There was no fuss crossing the border. Locals passing through aren't stopped so there wasn't a queue. One of the policemen had a big smile as he held a big mate cup oozing with the smell of the green yerba plant soaked in hot water. The official sat at the desk fingered through my passport, had difficulty seeing my entered stamp, barked 'when did you enter Uruguay'. 'Three weeks ago' I replied. 'What date exactly' he demanded, as he still couldn't find the stamp. That day, I remember, when I entered Uruguay the guy at the border check point was being careless in not pressing the stamp in the ink beforehand and I know when I looked at it that day it was indeed very faint but didn't think anything more about it until now. 'Eh, don't remember' I sounding stupid. The smiling policeman with the mate pointed to a calender on the wall saying 'today is the 22th'. 'So it is and it'll be three weeks on Monday' So I count back one week ago was the 15th, then the 8th and that was Friday and Monday of that week was the 4th. 'The fourth' I say relieved. The federal police handle migrations on the Brazilian side and there a woman quickly filled out a few details from my passport on a slip of paper then stamped my passport and Is gone.

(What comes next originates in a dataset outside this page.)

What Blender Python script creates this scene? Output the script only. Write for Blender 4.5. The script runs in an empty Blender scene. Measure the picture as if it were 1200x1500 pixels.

I cycled away from the border town Quaria. The countryside was pale green cattle pasture with a yellow blooming weed everywhere. The only interesting feature were low rocky outcropped hills ahead but these were soon past. It was quite humid and I's beginning to regret not having bough a bottle of coke before leaving town, but I need not have worried as this was Brazil and not Uruguay. Soon there was a house and a kiosk were I could buy a cool bottle of coke. There was one other customer there, a man nearing seventy with a good head of white hair swept back, pink complexion and clear blue eyes. He was smartly dressed in baggy trousers a white shirt and wore a flowery neckerchief. He was a gentleman of German descent. He asked me where Is cycling from. I could understand his Portuguese as he spoke slowly and plainly. I went on to tell him Is cycling to Iguazu falls. He breathe deeply and expressed astonishment and disbelieve. He'd never heard of anything so incredible before and thought I's amazing.
The road changed from secondary to national road, BR290, after a junction with almost constant passing cattle trucks and car transporters loaded with Japanese cars nearing the end of a transcontinental journey from the Pacific. The shoulder luckily was wide but poorly surfaced with my wheel crunching on big awkward chips.
Approaching four there was a service station with a cafeteria where I only notice how humid it was when I bough a coke and took a seat. The sweat ran down my forehead into my eyes. I used serviette after serviette drying my face each time it quickly became a dirty wet tissue. An old car pulled up outside. The driver got out. At first I thought he's wearing an ankle length skirt but when he stepped inside I saw that he wore bombaches, the baggy trousers worn by the gauchos. He wore cowboy boots, a wide belt round his waist and a smart shirt. He was thickly built about sixty and revealed a bald head when he removed a Beret and took a seat. There was another gaucho sat at the counter slurring over his words while the boy and the woman behind the counter looking on smiled. He then got up and staggered across the room his eyes rolling around in his head, almost crashing into a table as he made it to the door. Out he went falling flat on his face. The woman and boy were now in hysterics laughing as they looked out the window. There was no harm done as he picked himself up and sat on the step, out of it.